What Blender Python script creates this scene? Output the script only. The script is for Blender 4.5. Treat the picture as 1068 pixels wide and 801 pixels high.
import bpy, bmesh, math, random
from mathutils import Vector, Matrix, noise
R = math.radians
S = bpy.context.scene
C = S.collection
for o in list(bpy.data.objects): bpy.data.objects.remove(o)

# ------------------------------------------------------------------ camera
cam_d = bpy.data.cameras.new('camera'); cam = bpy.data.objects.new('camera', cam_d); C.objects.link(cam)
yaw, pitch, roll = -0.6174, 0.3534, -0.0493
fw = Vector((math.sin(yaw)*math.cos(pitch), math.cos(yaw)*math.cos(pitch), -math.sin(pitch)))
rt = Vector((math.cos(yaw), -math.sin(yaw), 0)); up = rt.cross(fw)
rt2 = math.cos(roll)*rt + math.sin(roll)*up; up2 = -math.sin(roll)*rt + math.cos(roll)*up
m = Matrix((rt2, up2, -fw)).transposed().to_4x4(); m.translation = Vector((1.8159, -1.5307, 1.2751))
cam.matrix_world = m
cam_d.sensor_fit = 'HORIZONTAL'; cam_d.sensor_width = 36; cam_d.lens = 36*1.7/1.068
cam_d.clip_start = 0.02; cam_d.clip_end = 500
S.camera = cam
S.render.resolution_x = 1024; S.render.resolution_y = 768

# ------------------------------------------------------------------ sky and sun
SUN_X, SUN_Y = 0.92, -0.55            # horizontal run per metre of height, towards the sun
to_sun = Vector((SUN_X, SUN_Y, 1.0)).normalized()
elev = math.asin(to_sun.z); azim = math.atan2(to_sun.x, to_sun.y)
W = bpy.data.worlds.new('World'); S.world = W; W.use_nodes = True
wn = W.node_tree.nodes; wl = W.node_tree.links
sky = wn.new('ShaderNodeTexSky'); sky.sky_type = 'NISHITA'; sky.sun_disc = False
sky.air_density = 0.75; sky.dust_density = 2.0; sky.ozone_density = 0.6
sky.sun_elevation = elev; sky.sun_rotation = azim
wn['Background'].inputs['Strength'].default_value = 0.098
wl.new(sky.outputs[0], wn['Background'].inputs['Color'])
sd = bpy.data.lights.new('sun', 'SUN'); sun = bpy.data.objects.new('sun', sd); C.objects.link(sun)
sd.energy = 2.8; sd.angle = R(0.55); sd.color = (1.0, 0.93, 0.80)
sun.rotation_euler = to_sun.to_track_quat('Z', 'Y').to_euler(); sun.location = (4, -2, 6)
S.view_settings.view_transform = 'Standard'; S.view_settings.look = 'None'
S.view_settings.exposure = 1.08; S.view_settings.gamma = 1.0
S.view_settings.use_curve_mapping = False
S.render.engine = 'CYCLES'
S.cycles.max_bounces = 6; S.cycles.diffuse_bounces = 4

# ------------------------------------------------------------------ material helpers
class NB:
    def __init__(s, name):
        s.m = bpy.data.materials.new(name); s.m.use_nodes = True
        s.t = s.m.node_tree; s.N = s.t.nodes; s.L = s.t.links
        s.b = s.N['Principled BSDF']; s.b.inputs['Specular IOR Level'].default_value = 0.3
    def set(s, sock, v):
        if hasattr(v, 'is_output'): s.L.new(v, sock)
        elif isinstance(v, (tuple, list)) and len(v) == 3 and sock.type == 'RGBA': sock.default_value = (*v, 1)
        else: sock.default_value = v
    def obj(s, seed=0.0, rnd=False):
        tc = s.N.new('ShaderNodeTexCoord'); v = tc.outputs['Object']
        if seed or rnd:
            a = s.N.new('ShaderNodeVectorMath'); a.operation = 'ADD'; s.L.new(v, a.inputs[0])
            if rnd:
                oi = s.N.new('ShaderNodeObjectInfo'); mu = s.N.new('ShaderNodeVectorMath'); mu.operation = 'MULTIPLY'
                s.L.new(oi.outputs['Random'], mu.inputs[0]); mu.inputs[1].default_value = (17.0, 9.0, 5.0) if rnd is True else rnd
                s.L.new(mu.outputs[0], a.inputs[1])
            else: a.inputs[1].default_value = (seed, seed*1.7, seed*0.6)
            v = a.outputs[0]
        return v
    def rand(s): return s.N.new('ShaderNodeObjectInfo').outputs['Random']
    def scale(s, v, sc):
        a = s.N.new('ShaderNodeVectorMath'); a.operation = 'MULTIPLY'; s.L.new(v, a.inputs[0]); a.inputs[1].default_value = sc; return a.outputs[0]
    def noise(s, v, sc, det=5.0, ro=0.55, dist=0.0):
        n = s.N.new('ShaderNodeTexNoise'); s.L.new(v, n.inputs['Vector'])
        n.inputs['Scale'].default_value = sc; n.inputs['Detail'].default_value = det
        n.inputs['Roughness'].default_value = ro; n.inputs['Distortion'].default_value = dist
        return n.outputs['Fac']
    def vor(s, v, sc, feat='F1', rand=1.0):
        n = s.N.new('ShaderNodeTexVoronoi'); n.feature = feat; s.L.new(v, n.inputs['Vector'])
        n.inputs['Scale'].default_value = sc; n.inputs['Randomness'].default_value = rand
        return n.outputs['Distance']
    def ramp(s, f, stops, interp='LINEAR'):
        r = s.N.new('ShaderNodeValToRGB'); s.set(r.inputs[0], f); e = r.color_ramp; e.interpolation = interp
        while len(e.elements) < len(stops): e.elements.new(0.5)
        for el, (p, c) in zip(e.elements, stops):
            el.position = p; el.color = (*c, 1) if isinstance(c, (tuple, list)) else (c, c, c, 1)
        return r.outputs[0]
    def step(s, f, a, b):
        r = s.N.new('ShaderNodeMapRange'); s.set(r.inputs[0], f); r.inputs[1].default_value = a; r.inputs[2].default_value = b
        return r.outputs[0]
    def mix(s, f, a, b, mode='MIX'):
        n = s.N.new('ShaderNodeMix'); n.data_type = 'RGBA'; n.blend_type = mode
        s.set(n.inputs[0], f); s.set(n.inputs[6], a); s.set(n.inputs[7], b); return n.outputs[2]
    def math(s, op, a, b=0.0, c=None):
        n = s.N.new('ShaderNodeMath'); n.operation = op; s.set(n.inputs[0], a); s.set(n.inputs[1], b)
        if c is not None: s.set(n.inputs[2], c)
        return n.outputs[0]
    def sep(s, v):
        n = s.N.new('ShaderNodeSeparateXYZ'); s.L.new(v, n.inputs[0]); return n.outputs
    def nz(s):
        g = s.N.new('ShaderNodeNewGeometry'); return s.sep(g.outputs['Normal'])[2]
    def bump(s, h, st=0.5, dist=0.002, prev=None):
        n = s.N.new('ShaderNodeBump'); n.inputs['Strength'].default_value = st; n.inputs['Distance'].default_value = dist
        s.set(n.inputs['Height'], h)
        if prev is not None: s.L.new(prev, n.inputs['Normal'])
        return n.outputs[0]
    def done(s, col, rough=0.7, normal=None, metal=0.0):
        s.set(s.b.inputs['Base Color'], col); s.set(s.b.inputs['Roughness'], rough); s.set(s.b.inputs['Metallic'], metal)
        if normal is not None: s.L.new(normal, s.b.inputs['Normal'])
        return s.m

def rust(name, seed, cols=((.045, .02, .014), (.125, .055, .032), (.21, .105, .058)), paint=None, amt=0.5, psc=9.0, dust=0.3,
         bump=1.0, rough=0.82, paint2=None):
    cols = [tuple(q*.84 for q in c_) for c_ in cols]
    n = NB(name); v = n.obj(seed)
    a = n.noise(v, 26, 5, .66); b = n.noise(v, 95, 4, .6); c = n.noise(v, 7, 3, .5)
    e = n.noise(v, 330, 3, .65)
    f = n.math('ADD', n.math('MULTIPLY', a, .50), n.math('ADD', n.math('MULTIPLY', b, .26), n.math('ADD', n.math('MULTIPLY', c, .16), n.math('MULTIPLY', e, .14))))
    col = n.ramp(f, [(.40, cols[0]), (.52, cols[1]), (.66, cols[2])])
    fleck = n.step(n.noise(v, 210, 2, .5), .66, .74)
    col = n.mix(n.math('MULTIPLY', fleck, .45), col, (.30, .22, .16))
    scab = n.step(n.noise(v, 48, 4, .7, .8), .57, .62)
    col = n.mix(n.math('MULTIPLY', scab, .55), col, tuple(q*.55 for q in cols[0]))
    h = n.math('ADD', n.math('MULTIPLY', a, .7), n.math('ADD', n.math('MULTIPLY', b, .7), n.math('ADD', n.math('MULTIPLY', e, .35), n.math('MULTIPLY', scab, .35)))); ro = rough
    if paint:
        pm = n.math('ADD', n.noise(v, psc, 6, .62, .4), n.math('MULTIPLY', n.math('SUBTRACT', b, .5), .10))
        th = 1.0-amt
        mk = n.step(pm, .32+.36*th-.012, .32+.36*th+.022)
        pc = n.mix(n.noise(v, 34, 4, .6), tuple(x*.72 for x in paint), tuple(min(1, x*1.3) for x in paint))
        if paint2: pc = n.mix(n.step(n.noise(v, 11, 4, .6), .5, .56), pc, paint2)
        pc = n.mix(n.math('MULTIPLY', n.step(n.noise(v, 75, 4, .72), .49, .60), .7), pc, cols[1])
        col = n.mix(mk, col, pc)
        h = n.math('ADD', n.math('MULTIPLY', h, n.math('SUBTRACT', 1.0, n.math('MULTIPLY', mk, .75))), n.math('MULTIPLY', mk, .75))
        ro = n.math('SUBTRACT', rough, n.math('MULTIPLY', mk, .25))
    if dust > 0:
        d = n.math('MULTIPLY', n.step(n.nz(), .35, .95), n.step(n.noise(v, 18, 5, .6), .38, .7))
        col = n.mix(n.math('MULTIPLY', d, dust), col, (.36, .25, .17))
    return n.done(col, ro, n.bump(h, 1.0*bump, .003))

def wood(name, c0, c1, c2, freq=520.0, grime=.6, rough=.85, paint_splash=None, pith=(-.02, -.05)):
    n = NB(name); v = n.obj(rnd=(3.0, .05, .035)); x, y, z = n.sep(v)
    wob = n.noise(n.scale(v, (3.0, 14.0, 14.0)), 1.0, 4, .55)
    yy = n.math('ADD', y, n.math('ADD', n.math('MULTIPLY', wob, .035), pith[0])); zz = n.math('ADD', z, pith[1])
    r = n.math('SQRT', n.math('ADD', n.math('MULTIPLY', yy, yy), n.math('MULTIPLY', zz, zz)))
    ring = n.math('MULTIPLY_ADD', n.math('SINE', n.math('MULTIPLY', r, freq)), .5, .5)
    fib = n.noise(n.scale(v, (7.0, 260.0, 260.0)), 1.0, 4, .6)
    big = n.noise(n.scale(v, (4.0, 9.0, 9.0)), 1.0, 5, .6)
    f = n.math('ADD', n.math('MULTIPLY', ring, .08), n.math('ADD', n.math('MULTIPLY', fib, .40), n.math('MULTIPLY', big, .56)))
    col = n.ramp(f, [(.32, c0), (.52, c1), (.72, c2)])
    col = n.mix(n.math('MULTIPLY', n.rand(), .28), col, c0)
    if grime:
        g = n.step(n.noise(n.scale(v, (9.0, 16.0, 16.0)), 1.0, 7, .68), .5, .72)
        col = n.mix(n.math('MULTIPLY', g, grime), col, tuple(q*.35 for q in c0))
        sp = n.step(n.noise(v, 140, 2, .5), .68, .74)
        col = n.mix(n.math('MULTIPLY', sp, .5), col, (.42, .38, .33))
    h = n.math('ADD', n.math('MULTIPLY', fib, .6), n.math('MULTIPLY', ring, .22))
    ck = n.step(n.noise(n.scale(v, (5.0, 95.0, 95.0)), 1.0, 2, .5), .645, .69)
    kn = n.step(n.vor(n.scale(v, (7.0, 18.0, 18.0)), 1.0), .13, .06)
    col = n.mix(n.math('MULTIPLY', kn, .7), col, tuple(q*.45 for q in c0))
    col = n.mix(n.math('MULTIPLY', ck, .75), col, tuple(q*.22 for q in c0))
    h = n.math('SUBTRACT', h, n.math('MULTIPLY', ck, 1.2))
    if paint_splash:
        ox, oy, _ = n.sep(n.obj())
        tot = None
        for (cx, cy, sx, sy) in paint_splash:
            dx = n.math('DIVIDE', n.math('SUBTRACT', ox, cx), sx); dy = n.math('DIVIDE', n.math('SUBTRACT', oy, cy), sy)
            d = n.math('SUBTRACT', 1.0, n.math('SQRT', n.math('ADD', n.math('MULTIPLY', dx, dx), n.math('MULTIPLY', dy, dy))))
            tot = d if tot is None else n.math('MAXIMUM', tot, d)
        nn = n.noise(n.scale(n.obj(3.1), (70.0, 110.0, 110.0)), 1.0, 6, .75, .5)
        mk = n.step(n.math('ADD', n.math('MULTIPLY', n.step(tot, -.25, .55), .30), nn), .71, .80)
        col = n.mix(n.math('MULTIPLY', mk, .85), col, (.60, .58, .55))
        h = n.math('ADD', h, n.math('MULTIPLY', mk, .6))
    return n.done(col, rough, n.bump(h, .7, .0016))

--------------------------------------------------

Requirements
Print, please, the lines above from the very first through the one that holds "for o in list(bpy.data.objects): bpy.data.objects.remove(o)", both included, word for word and with nothing else.

The answer
What Blender Python script creates this scene? Output the script only. The script is for Blender 4.5. Treat the picture as 1068 pixels wide and 801 pixels high.
import bpy, bmesh, math, random
from mathutils import Vector, Matrix, noise
R = math.radians
S = bpy.context.scene
C = S.collection
for o in list(bpy.data.objects): bpy.data.objects.remove(o)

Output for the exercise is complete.